Hm, I seem to remember a discussion about this.
Well I'd be more in favor of it, I guess, if there wasn't this total switch between foo/bar/baz and %foo/bar/baz in terms of the effects on interpretation of bar and baz. It feels misshapen to have the properties change so radically if you want to have a variable supply the base vs. a literal and have that change the whole dynamic and implementation.
This seems like perhaps, indeed, what is missing is construction syntax for FILE!
If %foo/bar/baz was just [%foo bar baz] by default in path form, and it obeyed the general Rebol rules, that would be fine. No slashes in FILE! by default, you need construction syntax to get them... or to put that PATH! in an evaluative context where it evaluates and you get a FILE!
%[foo/bar/baz] could--for instance, be construction syntax for a FILE! that actually had slashes in it.

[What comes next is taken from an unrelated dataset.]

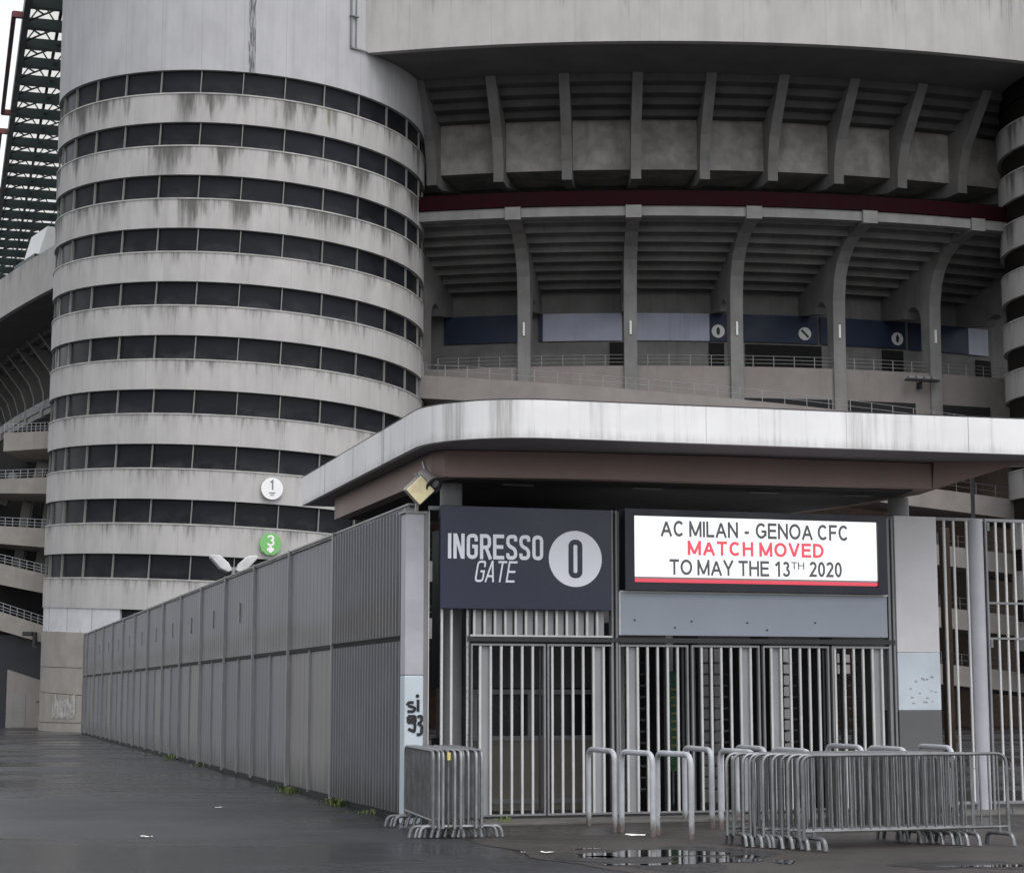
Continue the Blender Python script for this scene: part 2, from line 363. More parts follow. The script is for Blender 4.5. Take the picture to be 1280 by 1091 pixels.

Or maybe %#[foo/bar/baz]. anyway, something like that.
You become a bit more prescriptive about the rules, maybe life gets harder for people who put numbers in their filenames and violate the idea of "nice words". You have to start using parens, e.g. %foo/baz/("11.html")
Paths that drop off to nothing end in NONE. So %foo/baz/ is actually [%foo baz #[none]] while %foo/baz is just [%foo baz] as a path.
This wouldn't affect dialects in which FILE! was used as a simple string without path characters... but if they wanted to support FILE! that might be a path, the data entered would either have to use construction syntax to get those characters or the dialect be updated to check for PATH! and look at the first element (or evaluate it)
#:[4chan rules] => :4chan rules (single get-word!), #:[4^]chan] => :4]chan (escapes used on bracket)
#[4chan rules]: => **4chan rules: (single set-word!), #[4[c]han]: => 4[c]chan: (paired bracket rule)
Putting the colon on the tail is tricky but may make it hard to tell from binary.
Anyway, point being, maybe instead of being hung up on how words limit things, getting it to be less painless if you need to break the mold is a better idea. Parens are available on paths.
But it suggests the routines that break apart filenames into component parts should be producing PATH!, not BLOCK!.